- **REQUIRED WORK**: Restate word for word the lines beginning at the one that contains "Recreate this scene as a Blender Python (bpy) script. Use" and ending at the one that contains "t = np.clip((x-e0)/(e1-e0), 0, 1);"; include both and nothing else.

- **TASK INPUT**:
==================================================

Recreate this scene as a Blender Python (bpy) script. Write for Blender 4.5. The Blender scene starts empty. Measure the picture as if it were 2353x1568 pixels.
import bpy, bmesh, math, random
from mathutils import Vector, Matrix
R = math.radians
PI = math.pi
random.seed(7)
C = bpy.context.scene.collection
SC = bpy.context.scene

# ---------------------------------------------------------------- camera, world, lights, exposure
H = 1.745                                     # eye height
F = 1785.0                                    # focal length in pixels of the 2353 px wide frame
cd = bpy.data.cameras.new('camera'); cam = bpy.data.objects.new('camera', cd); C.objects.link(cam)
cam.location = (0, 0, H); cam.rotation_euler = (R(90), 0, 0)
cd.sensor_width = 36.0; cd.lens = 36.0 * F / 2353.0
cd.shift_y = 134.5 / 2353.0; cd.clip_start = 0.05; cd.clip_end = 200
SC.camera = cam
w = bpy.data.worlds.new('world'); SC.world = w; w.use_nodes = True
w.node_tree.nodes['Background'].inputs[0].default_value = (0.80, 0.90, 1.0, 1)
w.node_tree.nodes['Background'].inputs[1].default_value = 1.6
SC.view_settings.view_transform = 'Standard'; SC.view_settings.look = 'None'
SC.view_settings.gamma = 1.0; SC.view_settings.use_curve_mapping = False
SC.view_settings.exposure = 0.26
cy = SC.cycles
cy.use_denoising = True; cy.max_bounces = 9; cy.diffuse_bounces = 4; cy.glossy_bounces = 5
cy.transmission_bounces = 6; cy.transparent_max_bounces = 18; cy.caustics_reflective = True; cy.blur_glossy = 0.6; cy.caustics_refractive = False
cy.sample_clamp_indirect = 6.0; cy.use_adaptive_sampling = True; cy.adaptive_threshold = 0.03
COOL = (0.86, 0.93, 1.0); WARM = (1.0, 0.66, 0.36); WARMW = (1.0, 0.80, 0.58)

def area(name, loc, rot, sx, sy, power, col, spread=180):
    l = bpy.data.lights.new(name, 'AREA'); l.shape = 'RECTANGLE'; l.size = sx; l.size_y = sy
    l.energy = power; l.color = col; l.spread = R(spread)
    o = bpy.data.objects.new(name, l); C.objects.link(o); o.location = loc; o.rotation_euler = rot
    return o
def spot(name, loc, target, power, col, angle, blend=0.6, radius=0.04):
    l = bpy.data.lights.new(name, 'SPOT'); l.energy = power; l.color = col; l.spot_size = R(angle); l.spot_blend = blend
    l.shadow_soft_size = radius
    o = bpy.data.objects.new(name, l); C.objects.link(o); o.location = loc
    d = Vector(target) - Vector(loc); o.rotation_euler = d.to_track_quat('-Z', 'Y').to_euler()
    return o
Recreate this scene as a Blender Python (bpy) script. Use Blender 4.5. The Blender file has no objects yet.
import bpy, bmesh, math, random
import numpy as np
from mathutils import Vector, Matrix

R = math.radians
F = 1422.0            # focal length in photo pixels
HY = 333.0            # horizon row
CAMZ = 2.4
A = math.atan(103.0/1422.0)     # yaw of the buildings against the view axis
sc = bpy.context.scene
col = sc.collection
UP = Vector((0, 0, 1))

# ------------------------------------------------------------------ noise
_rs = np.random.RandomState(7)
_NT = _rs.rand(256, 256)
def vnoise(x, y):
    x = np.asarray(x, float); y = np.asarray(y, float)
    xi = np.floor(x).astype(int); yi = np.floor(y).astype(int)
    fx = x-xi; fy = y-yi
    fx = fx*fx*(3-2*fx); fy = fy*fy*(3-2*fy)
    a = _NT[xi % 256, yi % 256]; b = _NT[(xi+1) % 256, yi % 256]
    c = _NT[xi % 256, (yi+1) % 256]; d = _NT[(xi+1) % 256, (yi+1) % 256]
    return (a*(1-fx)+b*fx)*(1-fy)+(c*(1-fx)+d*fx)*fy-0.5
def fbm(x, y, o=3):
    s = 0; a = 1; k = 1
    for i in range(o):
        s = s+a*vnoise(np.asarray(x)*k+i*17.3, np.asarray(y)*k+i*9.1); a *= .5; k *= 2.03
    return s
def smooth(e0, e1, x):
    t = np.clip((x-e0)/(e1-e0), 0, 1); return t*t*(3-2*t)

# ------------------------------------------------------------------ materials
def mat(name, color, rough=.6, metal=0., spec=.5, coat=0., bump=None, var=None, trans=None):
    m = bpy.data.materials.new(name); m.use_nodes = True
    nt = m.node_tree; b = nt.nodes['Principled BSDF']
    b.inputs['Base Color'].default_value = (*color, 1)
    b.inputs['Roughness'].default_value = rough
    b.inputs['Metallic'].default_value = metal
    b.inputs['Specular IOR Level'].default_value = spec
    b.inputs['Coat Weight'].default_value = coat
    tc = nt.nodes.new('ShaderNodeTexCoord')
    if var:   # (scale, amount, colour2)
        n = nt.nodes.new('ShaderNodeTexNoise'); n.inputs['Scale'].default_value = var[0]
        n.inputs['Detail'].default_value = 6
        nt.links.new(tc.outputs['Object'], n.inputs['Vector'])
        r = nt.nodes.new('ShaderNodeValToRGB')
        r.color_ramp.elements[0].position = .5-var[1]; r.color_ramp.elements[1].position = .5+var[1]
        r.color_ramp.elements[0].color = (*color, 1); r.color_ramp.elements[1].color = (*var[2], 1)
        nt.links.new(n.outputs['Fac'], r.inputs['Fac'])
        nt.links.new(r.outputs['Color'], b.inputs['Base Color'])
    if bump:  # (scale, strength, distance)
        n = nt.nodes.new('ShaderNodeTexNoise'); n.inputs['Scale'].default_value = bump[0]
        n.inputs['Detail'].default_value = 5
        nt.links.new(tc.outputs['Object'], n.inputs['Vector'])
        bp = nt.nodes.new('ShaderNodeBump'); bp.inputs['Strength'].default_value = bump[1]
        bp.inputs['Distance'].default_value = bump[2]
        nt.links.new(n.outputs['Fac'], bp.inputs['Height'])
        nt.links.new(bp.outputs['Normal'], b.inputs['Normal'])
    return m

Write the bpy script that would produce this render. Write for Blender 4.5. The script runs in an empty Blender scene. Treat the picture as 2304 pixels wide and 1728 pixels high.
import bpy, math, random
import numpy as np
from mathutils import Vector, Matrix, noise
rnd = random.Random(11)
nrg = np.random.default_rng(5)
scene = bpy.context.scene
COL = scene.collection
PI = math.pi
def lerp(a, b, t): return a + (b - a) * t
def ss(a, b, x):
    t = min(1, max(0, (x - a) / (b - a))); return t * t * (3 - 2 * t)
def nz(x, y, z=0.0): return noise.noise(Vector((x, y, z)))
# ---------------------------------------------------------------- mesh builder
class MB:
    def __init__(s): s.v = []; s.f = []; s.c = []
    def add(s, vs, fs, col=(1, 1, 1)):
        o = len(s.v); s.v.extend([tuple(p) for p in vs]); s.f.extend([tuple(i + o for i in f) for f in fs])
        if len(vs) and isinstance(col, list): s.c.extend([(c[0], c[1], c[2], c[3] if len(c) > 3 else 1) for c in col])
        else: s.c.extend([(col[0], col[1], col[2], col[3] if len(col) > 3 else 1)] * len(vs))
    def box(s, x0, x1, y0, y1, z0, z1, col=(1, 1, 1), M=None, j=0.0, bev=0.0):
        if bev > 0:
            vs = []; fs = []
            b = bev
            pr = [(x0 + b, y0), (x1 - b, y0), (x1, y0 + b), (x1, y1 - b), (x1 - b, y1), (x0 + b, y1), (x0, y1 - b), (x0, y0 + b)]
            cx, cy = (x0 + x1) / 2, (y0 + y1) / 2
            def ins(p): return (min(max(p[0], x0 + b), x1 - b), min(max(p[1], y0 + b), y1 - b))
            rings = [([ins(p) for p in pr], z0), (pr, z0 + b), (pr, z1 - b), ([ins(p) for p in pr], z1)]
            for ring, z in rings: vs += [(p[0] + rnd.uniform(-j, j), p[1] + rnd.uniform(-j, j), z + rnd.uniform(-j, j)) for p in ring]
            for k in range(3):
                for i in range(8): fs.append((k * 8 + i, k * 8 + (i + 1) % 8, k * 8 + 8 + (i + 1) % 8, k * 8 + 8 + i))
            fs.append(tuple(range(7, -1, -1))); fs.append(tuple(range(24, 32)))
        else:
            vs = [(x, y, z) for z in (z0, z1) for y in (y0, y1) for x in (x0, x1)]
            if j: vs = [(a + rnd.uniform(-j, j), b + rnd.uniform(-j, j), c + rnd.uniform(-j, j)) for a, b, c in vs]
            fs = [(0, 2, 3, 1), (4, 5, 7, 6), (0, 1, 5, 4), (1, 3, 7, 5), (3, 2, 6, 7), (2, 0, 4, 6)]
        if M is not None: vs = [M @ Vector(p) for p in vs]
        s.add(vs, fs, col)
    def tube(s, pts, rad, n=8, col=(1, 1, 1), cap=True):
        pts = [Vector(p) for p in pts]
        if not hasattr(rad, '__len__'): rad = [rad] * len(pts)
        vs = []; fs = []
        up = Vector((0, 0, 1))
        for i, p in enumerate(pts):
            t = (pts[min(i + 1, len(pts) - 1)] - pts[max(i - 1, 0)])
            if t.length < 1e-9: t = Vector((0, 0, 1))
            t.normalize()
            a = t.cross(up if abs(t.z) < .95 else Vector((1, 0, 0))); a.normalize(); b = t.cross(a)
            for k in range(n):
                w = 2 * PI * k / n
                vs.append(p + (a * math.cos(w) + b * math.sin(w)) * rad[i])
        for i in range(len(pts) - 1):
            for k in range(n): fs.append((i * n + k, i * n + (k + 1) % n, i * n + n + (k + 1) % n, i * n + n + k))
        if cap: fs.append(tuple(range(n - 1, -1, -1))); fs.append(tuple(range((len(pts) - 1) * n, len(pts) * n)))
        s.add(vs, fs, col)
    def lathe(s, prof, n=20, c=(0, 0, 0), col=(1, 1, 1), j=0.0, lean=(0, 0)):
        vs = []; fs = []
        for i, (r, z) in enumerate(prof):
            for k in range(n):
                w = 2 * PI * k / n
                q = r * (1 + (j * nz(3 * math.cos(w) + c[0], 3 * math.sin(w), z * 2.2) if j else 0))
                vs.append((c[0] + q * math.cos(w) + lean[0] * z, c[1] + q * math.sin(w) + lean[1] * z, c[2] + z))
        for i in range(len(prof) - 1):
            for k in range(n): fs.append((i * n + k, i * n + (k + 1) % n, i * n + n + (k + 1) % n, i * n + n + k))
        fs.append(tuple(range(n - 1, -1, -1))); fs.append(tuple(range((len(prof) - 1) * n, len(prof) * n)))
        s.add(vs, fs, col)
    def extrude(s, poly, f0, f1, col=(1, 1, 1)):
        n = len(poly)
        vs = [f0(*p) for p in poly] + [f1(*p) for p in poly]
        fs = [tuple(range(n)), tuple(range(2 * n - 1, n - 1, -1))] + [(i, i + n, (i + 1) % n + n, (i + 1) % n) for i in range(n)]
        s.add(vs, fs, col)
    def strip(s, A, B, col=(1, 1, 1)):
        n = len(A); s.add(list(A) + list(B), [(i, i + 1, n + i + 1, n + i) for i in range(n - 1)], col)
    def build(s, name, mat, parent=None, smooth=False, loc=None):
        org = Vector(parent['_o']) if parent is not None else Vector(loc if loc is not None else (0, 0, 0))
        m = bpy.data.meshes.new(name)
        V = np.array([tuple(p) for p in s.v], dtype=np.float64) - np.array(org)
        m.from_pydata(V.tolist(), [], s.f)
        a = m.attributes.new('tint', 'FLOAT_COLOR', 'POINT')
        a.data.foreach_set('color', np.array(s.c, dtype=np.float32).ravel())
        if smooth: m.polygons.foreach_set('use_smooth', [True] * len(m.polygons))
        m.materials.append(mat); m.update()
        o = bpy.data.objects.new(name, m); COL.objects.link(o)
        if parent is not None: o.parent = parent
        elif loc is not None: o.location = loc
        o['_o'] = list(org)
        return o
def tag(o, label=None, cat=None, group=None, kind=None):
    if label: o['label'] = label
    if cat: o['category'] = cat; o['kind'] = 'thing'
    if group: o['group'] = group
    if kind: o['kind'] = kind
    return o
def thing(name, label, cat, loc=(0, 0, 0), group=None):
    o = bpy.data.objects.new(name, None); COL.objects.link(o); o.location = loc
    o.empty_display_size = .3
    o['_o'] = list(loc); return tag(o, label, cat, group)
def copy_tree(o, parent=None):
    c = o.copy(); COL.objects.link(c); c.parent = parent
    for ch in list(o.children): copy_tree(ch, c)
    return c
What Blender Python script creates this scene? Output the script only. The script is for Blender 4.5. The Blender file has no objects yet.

==================================================

- **SOLUTION FOR THIS PROBLEM**:
Recreate this scene as a Blender Python (bpy) script. Use Blender 4.5. The Blender file has no objects yet.
import bpy, bmesh, math, random
import numpy as np
from mathutils import Vector, Matrix

R = math.radians
F = 1422.0            # focal length in photo pixels
HY = 333.0            # horizon row
CAMZ = 2.4
A = math.atan(103.0/1422.0)     # yaw of the buildings against the view axis
sc = bpy.context.scene
col = sc.collection
UP = Vector((0, 0, 1))

# ------------------------------------------------------------------ noise
_rs = np.random.RandomState(7)
_NT = _rs.rand(256, 256)
def vnoise(x, y):
    x = np.asarray(x, float); y = np.asarray(y, float)
    xi = np.floor(x).astype(int); yi = np.floor(y).astype(int)
    fx = x-xi; fy = y-yi
    fx = fx*fx*(3-2*fx); fy = fy*fy*(3-2*fy)
    a = _NT[xi % 256, yi % 256]; b = _NT[(xi+1) % 256, yi % 256]
    c = _NT[xi % 256, (yi+1) % 256]; d = _NT[(xi+1) % 256, (yi+1) % 256]
    return (a*(1-fx)+b*fx)*(1-fy)+(c*(1-fx)+d*fx)*fy-0.5
def fbm(x, y, o=3):
    s = 0; a = 1; k = 1
    for i in range(o):
        s = s+a*vnoise(np.asarray(x)*k+i*17.3, np.asarray(y)*k+i*9.1); a *= .5; k *= 2.03
    return s
def smooth(e0, e1, x):
    t = np.clip((x-e0)/(e1-e0), 0, 1); return t*t*(3-2*t)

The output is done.